══ Material for this task

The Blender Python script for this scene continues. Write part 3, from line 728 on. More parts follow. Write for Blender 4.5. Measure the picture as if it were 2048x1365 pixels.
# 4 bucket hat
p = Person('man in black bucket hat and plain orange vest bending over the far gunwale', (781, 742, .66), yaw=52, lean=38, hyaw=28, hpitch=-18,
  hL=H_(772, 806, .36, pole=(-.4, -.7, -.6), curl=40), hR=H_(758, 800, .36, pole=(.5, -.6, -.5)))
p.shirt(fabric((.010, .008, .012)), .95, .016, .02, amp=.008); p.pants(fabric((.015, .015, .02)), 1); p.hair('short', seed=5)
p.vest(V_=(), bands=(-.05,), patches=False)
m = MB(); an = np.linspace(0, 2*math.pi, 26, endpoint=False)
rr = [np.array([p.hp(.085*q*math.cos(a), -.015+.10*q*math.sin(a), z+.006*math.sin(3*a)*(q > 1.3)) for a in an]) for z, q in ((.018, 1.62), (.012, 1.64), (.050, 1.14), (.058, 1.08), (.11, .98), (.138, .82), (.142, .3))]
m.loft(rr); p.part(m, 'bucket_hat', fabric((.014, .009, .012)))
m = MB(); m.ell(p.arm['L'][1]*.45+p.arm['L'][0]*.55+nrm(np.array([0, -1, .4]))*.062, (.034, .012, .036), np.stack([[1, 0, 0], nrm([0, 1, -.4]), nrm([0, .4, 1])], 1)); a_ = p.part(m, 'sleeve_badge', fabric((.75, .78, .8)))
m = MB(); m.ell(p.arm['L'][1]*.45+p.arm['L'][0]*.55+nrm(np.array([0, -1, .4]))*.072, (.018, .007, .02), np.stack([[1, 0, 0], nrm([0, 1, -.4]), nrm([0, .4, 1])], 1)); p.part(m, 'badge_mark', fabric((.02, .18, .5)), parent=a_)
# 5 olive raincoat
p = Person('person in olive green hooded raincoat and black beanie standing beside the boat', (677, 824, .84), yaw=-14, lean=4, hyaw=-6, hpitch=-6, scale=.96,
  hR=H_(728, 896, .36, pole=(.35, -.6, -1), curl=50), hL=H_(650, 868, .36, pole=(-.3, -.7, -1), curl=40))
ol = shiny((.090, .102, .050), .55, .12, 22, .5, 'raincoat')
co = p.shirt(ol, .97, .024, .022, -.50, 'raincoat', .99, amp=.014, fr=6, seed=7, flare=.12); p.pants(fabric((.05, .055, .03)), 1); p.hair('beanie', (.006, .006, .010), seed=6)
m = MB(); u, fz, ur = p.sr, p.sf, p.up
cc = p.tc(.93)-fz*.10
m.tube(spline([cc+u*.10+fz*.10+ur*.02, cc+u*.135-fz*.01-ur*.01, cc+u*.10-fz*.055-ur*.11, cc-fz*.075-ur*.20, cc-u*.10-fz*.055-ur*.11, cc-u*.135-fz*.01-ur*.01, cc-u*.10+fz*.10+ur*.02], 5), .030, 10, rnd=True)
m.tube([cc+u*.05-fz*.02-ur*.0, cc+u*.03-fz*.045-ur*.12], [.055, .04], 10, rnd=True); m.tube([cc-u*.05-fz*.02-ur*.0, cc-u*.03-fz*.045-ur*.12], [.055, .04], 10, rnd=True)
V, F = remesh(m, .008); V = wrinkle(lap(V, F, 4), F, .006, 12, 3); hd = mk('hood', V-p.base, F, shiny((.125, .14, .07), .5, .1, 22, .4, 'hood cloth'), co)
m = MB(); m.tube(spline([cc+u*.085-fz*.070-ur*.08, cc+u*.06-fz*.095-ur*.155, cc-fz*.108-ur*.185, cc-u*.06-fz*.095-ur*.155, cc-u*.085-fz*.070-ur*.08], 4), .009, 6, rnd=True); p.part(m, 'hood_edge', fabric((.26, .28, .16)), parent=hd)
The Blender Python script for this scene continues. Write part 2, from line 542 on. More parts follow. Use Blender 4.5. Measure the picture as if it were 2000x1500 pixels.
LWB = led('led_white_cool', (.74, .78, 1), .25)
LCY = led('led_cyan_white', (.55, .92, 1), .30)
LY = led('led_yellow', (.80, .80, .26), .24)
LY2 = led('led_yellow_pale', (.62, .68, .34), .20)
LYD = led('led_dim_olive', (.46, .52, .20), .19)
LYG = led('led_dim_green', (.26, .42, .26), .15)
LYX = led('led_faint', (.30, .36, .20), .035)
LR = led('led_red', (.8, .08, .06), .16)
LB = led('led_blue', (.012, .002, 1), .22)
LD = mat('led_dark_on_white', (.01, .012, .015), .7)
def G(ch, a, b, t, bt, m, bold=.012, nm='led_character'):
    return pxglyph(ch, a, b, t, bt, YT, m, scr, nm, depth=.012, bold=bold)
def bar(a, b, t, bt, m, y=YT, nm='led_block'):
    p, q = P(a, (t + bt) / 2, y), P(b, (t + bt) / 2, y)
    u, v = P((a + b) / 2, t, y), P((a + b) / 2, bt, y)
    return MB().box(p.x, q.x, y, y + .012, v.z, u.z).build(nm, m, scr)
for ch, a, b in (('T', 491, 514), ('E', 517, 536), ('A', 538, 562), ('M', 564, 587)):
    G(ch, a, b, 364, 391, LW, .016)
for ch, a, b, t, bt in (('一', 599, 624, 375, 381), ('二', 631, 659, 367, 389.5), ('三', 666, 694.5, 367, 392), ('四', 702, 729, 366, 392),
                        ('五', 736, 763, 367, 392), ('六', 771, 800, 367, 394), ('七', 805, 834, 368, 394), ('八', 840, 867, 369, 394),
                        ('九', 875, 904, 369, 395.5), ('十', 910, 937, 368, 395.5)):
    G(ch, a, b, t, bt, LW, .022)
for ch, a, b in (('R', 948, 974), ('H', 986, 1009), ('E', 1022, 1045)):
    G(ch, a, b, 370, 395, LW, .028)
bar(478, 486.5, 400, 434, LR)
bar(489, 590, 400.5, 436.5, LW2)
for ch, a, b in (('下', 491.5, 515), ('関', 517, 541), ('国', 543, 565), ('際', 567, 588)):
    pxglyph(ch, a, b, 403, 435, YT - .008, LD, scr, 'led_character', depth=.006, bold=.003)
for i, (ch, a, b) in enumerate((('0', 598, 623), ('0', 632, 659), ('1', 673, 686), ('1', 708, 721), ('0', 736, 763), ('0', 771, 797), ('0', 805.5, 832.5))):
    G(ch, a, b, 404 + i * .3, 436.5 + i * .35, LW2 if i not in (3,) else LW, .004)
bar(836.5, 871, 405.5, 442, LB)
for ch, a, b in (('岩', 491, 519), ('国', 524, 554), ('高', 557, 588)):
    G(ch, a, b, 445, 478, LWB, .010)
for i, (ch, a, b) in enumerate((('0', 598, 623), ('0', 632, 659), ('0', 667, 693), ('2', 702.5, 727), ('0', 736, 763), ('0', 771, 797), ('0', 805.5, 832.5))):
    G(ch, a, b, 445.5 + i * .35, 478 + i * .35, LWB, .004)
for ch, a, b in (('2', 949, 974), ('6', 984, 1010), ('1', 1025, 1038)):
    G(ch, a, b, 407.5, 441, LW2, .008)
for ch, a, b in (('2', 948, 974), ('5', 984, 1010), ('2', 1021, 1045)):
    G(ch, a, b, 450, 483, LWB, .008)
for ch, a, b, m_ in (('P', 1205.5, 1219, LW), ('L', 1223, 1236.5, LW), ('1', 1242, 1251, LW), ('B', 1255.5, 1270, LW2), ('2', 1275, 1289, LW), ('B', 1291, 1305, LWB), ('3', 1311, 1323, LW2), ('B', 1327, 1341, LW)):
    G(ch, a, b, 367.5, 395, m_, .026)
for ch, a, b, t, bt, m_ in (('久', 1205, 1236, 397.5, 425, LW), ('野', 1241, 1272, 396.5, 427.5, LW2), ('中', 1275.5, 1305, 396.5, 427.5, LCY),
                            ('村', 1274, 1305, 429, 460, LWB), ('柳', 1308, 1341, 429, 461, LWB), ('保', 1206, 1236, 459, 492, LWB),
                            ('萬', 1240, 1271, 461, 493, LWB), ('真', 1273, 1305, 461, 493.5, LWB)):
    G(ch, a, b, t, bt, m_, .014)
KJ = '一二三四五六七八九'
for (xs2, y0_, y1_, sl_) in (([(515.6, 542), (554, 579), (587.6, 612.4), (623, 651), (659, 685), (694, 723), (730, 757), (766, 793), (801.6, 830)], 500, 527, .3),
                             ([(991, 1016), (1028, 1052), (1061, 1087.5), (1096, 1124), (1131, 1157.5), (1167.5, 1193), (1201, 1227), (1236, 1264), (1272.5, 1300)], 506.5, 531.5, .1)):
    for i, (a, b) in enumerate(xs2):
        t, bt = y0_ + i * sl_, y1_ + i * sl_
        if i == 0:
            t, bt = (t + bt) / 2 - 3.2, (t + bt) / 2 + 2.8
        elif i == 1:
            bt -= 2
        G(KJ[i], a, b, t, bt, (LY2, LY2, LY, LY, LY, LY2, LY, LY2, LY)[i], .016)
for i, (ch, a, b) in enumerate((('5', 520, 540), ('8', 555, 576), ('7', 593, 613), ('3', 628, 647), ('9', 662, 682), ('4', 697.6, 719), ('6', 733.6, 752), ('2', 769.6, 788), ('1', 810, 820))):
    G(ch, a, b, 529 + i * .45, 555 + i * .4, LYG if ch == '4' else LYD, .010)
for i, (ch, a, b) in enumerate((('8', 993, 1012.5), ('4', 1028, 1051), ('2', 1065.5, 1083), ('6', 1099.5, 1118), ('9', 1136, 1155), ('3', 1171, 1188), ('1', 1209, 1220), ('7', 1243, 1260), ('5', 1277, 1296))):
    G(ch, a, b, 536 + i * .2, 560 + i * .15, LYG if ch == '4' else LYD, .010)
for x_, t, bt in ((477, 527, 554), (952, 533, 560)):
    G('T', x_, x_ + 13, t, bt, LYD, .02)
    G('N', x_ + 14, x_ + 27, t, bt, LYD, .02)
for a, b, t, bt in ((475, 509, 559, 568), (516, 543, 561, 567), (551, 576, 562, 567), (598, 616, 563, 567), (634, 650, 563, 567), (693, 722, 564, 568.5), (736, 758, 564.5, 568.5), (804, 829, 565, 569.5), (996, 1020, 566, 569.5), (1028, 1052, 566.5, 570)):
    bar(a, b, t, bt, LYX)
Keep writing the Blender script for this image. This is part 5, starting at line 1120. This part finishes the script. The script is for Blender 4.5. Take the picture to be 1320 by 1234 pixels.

════

Exercise
Which lines above contain "scene"? Show each of them.

Completed exercise
The Blender Python script for this scene continues. Write part 3, from line 728 on. More parts follow. Write for Blender 4.5. Measure the picture as if it were 2048x1365 pixels.
The Blender Python script for this scene continues. Write part 2, from line 542 on. More parts follow. Use Blender 4.5. Measure the picture as if it were 2000x1500 pixels.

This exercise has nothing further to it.